[start of Data for processing]
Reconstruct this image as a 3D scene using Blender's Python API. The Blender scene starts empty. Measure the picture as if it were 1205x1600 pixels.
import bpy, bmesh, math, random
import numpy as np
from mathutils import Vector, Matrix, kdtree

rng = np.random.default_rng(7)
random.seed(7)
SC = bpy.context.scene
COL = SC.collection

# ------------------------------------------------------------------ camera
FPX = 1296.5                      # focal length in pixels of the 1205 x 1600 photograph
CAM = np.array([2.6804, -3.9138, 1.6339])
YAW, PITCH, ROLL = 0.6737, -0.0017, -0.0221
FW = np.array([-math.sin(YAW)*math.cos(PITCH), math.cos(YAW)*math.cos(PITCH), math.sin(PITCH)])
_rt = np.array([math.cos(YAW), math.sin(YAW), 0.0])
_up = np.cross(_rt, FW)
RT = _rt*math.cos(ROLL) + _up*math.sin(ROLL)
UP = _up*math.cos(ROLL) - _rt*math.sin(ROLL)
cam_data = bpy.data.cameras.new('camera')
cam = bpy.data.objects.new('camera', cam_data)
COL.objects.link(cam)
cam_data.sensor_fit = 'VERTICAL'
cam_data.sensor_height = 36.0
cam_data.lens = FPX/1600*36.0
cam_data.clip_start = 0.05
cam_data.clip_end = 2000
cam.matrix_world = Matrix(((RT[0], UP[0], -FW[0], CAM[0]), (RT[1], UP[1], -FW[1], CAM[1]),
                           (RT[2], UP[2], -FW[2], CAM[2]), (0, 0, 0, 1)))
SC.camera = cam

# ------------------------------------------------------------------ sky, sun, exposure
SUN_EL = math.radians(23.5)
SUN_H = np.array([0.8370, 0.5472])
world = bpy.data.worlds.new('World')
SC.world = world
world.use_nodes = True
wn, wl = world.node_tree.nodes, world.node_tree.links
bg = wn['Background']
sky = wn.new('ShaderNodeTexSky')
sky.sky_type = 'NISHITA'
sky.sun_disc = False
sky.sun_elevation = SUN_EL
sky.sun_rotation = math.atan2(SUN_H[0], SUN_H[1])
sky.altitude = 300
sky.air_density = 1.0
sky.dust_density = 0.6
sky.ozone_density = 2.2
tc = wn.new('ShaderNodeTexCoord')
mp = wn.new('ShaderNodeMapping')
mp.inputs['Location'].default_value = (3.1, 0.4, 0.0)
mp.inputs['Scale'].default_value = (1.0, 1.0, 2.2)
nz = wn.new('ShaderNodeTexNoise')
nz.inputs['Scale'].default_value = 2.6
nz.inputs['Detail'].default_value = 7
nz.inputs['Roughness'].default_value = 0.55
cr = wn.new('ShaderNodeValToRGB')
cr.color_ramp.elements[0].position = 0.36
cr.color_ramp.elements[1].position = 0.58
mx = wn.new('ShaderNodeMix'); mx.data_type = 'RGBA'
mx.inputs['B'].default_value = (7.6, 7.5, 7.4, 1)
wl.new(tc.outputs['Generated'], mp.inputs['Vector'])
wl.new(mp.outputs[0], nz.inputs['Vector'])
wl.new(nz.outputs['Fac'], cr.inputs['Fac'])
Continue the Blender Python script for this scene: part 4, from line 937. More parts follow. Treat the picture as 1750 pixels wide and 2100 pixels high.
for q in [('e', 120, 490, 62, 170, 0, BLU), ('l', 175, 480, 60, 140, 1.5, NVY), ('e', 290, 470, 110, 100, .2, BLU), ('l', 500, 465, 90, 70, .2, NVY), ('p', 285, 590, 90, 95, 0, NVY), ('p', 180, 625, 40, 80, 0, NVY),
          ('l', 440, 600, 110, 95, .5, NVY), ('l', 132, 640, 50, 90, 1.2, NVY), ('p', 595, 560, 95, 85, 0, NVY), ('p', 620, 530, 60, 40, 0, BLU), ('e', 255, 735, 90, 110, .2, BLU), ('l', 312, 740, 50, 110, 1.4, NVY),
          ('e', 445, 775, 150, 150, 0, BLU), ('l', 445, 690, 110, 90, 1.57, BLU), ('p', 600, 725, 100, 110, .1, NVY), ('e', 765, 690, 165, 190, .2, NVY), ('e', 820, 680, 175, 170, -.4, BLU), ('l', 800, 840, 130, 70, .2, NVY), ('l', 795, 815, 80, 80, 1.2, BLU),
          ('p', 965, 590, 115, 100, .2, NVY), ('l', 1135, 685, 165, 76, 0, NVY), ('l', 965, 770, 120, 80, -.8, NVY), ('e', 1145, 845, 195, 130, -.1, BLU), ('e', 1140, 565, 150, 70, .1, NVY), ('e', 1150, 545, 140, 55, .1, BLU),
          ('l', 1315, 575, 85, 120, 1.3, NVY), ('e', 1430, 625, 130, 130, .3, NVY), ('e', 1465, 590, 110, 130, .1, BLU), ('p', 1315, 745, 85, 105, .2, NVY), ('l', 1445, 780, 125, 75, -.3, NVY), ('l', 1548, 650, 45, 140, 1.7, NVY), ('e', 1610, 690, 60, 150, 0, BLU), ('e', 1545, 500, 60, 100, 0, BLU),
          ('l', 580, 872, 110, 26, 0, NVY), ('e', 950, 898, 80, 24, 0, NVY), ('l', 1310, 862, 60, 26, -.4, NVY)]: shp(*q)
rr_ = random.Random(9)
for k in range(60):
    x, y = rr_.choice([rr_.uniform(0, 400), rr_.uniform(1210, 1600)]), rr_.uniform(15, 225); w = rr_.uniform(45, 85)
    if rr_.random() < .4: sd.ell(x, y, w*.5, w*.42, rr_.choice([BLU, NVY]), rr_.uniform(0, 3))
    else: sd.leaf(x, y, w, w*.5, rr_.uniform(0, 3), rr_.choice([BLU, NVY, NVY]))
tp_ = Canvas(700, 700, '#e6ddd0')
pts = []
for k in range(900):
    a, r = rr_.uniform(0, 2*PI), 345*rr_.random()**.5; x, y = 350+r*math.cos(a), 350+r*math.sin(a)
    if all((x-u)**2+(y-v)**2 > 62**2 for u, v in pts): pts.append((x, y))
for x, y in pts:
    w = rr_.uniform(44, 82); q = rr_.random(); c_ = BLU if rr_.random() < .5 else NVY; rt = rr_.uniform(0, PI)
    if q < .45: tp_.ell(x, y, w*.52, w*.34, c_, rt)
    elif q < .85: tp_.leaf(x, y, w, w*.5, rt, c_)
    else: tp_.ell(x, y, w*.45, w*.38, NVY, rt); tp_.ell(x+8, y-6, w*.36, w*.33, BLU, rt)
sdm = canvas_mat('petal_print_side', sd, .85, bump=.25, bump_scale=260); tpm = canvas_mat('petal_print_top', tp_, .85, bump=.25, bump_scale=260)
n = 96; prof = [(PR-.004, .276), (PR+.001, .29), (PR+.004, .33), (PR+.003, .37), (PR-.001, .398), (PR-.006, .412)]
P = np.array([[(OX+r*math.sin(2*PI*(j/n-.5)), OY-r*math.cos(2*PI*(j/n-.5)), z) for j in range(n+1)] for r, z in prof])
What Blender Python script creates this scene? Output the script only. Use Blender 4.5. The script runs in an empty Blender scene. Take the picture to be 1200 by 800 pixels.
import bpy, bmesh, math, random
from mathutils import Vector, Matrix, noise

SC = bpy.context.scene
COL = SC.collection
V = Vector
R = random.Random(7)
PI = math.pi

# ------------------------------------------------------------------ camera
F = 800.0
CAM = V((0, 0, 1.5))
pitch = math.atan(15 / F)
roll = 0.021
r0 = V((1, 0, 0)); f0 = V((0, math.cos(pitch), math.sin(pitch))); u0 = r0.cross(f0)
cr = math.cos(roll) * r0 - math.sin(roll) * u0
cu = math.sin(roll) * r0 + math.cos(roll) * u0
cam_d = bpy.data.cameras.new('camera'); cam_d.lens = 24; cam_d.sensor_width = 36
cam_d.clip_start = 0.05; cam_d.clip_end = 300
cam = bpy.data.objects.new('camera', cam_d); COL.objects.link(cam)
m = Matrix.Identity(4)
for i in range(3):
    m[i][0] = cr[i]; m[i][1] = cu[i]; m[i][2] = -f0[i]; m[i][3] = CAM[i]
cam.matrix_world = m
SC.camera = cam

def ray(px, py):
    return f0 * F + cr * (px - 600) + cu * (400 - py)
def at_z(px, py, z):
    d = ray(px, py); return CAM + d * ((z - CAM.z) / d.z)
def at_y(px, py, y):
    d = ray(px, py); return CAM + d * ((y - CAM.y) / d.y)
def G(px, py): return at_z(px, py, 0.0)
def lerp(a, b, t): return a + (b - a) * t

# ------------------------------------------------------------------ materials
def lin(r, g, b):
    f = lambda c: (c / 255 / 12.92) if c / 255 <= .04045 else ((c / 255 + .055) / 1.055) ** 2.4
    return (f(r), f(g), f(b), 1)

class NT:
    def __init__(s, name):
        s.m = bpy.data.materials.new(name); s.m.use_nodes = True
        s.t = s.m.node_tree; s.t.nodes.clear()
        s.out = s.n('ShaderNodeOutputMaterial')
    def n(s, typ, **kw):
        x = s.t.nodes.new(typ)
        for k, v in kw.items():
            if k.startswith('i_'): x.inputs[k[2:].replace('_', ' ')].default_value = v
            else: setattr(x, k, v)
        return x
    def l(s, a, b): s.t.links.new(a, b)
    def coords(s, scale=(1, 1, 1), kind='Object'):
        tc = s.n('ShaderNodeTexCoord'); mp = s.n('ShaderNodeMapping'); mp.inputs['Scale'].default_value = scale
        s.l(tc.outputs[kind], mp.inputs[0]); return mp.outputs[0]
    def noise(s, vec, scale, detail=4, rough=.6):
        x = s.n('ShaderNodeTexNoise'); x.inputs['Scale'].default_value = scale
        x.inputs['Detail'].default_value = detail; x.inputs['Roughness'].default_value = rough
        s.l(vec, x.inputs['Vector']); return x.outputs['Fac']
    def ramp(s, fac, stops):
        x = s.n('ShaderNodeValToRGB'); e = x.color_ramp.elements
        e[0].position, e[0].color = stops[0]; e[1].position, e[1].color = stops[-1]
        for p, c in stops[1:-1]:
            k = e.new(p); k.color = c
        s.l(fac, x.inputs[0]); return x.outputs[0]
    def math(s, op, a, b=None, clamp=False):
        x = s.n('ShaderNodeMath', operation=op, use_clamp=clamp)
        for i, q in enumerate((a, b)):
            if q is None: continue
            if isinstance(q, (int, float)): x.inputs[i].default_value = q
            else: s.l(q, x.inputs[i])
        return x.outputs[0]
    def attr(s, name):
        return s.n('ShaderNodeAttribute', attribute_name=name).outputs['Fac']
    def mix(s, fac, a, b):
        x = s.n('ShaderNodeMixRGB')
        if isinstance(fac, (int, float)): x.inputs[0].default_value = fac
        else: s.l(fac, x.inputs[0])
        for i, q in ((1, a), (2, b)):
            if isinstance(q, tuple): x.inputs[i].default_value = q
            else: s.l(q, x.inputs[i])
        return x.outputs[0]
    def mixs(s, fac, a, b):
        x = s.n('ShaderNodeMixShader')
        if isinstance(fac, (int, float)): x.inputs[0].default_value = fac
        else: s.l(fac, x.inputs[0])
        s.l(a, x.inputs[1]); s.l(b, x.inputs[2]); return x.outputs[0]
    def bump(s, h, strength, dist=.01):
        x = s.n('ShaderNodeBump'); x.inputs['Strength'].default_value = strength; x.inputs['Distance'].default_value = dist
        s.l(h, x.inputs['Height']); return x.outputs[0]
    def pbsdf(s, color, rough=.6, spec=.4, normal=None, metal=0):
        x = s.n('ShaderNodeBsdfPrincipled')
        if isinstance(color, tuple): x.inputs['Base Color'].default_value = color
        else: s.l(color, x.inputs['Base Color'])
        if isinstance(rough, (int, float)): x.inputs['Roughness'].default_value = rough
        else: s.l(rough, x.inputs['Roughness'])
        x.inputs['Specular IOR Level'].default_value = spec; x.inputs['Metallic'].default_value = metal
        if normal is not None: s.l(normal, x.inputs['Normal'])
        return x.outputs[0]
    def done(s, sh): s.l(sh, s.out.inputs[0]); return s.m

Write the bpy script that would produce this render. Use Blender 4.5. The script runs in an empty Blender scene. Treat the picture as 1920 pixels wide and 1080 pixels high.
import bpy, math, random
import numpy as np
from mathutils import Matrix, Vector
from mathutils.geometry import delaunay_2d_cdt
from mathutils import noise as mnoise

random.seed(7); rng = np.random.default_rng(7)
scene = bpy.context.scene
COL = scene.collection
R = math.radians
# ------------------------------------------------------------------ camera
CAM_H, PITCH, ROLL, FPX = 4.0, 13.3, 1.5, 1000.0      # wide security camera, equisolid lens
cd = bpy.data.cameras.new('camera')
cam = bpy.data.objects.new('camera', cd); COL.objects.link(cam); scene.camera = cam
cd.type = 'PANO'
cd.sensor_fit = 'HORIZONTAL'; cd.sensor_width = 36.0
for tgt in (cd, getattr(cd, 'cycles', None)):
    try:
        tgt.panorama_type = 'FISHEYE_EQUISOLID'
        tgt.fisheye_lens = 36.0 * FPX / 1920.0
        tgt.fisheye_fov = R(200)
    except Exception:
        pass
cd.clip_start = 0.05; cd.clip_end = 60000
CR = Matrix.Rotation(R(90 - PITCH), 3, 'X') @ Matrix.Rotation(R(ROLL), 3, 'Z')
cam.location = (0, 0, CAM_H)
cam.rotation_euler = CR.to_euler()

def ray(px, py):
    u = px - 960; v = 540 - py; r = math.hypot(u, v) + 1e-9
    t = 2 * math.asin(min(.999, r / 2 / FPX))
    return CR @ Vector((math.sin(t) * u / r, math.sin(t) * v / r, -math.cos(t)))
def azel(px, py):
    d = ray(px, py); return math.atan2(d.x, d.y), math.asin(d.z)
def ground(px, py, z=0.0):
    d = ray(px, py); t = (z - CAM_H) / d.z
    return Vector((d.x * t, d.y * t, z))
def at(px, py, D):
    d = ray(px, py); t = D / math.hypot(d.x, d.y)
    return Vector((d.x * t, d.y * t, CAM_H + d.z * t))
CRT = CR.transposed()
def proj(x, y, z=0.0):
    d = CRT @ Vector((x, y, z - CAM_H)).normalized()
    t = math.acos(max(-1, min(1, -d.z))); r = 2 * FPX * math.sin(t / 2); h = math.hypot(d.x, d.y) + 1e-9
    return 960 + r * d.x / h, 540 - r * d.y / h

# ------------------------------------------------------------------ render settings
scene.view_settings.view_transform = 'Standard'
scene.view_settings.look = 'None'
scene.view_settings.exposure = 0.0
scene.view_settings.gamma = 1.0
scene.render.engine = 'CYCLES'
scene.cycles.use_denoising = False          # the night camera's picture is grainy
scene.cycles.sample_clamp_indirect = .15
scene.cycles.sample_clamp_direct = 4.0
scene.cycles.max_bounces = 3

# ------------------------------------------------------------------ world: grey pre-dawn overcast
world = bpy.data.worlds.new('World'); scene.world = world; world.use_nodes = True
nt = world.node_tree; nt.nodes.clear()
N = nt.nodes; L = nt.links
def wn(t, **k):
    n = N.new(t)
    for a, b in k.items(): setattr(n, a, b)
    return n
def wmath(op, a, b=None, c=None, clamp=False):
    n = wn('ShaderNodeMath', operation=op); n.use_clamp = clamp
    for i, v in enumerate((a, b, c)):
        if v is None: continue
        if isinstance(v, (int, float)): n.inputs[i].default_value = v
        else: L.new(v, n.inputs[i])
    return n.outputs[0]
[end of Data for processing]
## Task brief
Repeat these lines exactly and nothing more: the one containing "What Blender Python", the one containing "PI = math.pi", and all the lines between.

## Result of this exercise
What Blender Python script creates this scene? Output the script only. Use Blender 4.5. The script runs in an empty Blender scene. Take the picture to be 1200 by 800 pixels.
import bpy, bmesh, math, random
from mathutils import Vector, Matrix, noise

SC = bpy.context.scene
COL = SC.collection
V = Vector
R = random.Random(7)
PI = math.pi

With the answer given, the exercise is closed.